Cuidar la identidad cultural
“La escuela rescata la lengua, la artesanía, la música, la danza, todo lo importante de nuestras comunidades. Buscamos que no se pierda nuestra identidad y cultura”, sostiene Javier Cabrera, que fue uno de los primeros maestros bilingües de la ciudad.
Por otro lado, Cabrera resalta la importancia de las narraciones orales, que era la manera que tenían de enseñar los ancianos de la comunidad. “Hablamos de relatos y no de leyendas. El relato es el modelo que a nosotros se nos dio para que podamos enseñar la lengua y la cosmovisión de nuestro pueblo”, expresa el docente y recuerda la importancia de la enseñanza a través del círculo que formaba la comunidad ancestralmente para escuchar a los ancianos alrededor de un fogón.
Esa misma dinámica del círculo es la que se busca replicar en la lógica institucional e interpersonal en cada una de las escuelas bilingües de Rosario.
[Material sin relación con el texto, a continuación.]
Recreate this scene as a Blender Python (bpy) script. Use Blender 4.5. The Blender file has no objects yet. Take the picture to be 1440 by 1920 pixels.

Hoy la comunidad cuenta con tres escuelas primarias y una secundaria.
En este sentido, Cabrera manifiesta que el círculo para ellos es sagrado porque permite la interacción cara a cara entre varias personas, todas con la posibilidad de mirarse a los ojos. Por eso la lógica circular se utiliza en diversas instancias de la dinámica escolar como la formación en el patio, que difiere de la lógica de uno detrás de otro.
“Mi sueño es que haya más docentes interculturales que puedan enseñar la lengua materna, que los chicos reciban la enseñanza y vengan con alegría a la escuela”, expresa Arce. Él quiere que los niños continúen sus estudios, cumplan sus sueños y tengan una profesión. A su vez, anhela que la comunidad esté plenamente integrada a la sociedad más allá del idioma y las costumbres diferentes. “Se que un día va a llegar el momento en que vamos a entendernos todos”, concluye.